§ **EXERCISE INSTRUCTIONS**
All of the data should be output character for character, except the pictures.

§ **MATERIAL**

>> start

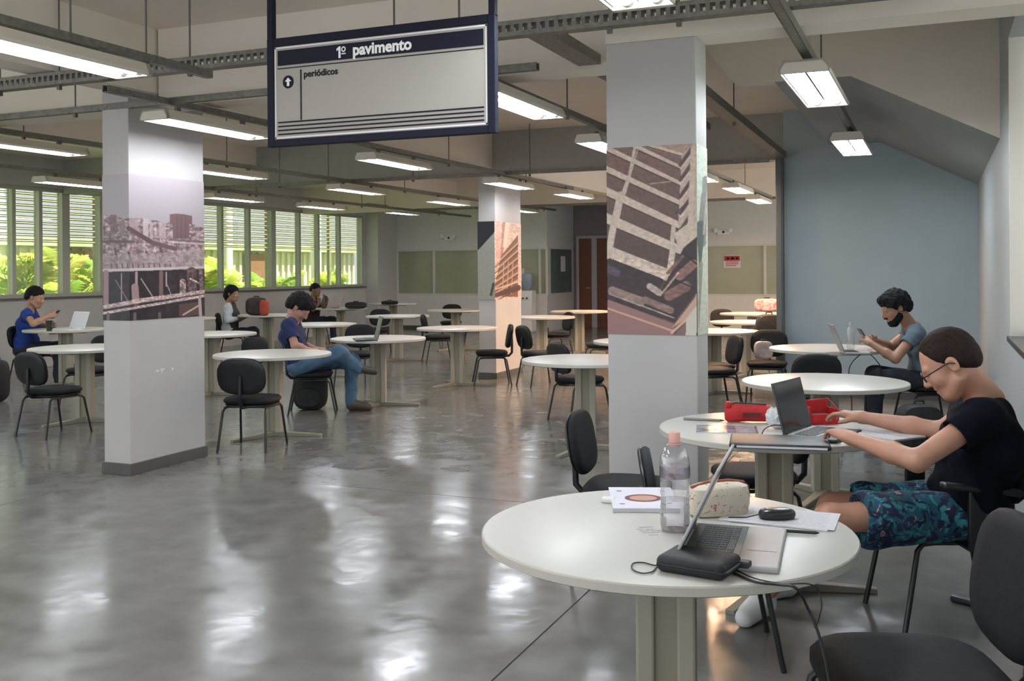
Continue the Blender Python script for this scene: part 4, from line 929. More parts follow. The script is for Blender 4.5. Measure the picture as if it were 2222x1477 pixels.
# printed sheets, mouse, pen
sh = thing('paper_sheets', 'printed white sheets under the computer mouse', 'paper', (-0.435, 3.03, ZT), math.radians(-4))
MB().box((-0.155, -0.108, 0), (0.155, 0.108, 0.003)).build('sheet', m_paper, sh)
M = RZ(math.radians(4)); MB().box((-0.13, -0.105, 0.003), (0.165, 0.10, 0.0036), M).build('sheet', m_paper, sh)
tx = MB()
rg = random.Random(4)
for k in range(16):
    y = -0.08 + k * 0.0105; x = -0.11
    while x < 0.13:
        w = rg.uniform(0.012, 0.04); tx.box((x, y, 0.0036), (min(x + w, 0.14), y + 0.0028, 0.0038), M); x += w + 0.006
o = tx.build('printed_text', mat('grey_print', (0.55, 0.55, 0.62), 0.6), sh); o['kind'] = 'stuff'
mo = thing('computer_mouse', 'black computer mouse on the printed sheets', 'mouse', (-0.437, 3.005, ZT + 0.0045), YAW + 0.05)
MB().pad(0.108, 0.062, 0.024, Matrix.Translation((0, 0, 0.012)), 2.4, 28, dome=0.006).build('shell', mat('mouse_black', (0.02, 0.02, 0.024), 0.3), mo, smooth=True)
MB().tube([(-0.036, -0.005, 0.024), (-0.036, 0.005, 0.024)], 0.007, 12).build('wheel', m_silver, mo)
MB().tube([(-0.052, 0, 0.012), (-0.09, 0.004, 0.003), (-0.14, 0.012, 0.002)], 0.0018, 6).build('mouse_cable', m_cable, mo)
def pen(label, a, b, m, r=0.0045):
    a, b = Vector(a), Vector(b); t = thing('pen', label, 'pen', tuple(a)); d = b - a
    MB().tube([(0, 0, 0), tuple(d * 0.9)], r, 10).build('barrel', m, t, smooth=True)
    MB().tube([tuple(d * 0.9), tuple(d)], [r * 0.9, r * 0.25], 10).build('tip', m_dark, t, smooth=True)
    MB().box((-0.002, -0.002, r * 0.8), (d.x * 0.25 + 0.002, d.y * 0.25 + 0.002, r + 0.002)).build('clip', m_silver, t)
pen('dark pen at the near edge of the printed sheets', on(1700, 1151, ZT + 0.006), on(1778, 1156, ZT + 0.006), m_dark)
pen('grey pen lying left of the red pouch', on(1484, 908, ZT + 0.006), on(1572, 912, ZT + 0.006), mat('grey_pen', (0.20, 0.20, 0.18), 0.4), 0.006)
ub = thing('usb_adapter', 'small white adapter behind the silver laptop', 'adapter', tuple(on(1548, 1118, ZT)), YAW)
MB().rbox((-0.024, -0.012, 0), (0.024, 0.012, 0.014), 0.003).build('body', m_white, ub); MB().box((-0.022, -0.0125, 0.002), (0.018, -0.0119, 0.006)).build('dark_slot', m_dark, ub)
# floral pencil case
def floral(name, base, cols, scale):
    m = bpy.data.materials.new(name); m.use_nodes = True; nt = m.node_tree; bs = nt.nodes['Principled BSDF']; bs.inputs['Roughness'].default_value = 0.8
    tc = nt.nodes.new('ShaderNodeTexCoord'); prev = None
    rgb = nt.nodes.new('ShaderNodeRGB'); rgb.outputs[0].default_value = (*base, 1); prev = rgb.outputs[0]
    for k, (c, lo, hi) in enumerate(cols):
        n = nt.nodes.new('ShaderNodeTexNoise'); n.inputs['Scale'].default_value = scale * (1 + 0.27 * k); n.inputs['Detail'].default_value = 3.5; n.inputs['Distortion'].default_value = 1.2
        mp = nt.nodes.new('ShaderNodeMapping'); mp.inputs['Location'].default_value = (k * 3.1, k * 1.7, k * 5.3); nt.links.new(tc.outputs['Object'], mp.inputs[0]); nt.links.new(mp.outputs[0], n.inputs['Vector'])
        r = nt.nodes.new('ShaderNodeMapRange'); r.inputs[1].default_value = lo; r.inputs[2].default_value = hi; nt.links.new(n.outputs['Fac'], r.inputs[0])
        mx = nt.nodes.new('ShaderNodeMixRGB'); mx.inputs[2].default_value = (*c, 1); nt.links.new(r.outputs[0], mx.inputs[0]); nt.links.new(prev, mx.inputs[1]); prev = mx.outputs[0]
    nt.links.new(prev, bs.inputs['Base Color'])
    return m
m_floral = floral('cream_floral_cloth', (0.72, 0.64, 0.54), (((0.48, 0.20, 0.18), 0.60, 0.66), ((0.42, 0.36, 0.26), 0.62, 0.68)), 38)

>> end

§ **TASK RESPONSE**
Continue the Blender Python script for this scene: part 4, from line 929. More parts follow. The script is for Blender 4.5. Measure the picture as if it were 2222x1477 pixels.
# printed sheets, mouse, pen
sh = thing('paper_sheets', 'printed white sheets under the computer mouse', 'paper', (-0.435, 3.03, ZT), math.radians(-4))
MB().box((-0.155, -0.108, 0), (0.155, 0.108, 0.003)).build('sheet', m_paper, sh)
M = RZ(math.radians(4)); MB().box((-0.13, -0.105, 0.003), (0.165, 0.10, 0.0036), M).build('sheet', m_paper, sh)
tx = MB()
rg = random.Random(4)
for k in range(16):
    y = -0.08 + k * 0.0105; x = -0.11
    while x < 0.13:
        w = rg.uniform(0.012, 0.04); tx.box((x, y, 0.0036), (min(x + w, 0.14), y + 0.0028, 0.0038), M); x += w + 0.006
o = tx.build('printed_text', mat('grey_print', (0.55, 0.55, 0.62), 0.6), sh); o['kind'] = 'stuff'
mo = thing('computer_mouse', 'black computer mouse on the printed sheets', 'mouse', (-0.437, 3.005, ZT + 0.0045), YAW + 0.05)
MB().pad(0.108, 0.062, 0.024, Matrix.Translation((0, 0, 0.012)), 2.4, 28, dome=0.006).build('shell', mat('mouse_black', (0.02, 0.02, 0.024), 0.3), mo, smooth=True)
MB().tube([(-0.036, -0.005, 0.024), (-0.036, 0.005, 0.024)], 0.007, 12).build('wheel', m_silver, mo)
MB().tube([(-0.052, 0, 0.012), (-0.09, 0.004, 0.003), (-0.14, 0.012, 0.002)], 0.0018, 6).build('mouse_cable', m_cable, mo)
def pen(label, a, b, m, r=0.0045):
    a, b = Vector(a), Vector(b); t = thing('pen', label, 'pen', tuple(a)); d = b - a
    MB().tube([(0, 0, 0), tuple(d * 0.9)], r, 10).build('barrel', m, t, smooth=True)
    MB().tube([tuple(d * 0.9), tuple(d)], [r * 0.9, r * 0.25], 10).build('tip', m_dark, t, smooth=True)
    MB().box((-0.002, -0.002, r * 0.8), (d.x * 0.25 + 0.002, d.y * 0.25 + 0.002, r + 0.002)).build('clip', m_silver, t)
pen('dark pen at the near edge of the printed sheets', on(1700, 1151, ZT + 0.006), on(1778, 1156, ZT + 0.006), m_dark)
pen('grey pen lying left of the red pouch', on(1484, 908, ZT + 0.006), on(1572, 912, ZT + 0.006), mat('grey_pen', (0.20, 0.20, 0.18), 0.4), 0.006)
ub = thing('usb_adapter', 'small white adapter behind the silver laptop', 'adapter', tuple(on(1548, 1118, ZT)), YAW)
MB().rbox((-0.024, -0.012, 0), (0.024, 0.012, 0.014), 0.003).build('body', m_white, ub); MB().box((-0.022, -0.0125, 0.002), (0.018, -0.0119, 0.006)).build('dark_slot', m_dark, ub)
# floral pencil case
def floral(name, base, cols, scale):
    m = bpy.data.materials.new(name); m.use_nodes = True; nt = m.node_tree; bs = nt.nodes['Principled BSDF']; bs.inputs['Roughness'].default_value = 0.8
    tc = nt.nodes.new('ShaderNodeTexCoord'); prev = None
    rgb = nt.nodes.new('ShaderNodeRGB'); rgb.outputs[0].default_value = (*base, 1); prev = rgb.outputs[0]
    for k, (c, lo, hi) in enumerate(cols):
        n = nt.nodes.new('ShaderNodeTexNoise'); n.inputs['Scale'].default_value = scale * (1 + 0.27 * k); n.inputs['Detail'].default_value = 3.5; n.inputs['Distortion'].default_value = 1.2
        mp = nt.nodes.new('ShaderNodeMapping'); mp.inputs['Location'].default_value = (k * 3.1, k * 1.7, k * 5.3); nt.links.new(tc.outputs['Object'], mp.inputs[0]); nt.links.new(mp.outputs[0], n.inputs['Vector'])
        r = nt.nodes.new('ShaderNodeMapRange'); r.inputs[1].default_value = lo; r.inputs[2].default_value = hi; nt.links.new(n.outputs['Fac'], r.inputs[0])
        mx = nt.nodes.new('ShaderNodeMixRGB'); mx.inputs[2].default_value = (*c, 1); nt.links.new(r.outputs[0], mx.inputs[0]); nt.links.new(prev, mx.inputs[1]); prev = mx.outputs[0]
    nt.links.new(prev, bs.inputs['Base Color'])
    return m
m_floral = floral('cream_floral_cloth', (0.72, 0.64, 0.54), (((0.48, 0.20, 0.18), 0.60, 0.66), ((0.42, 0.36, 0.26), 0.62, 0.68)), 38)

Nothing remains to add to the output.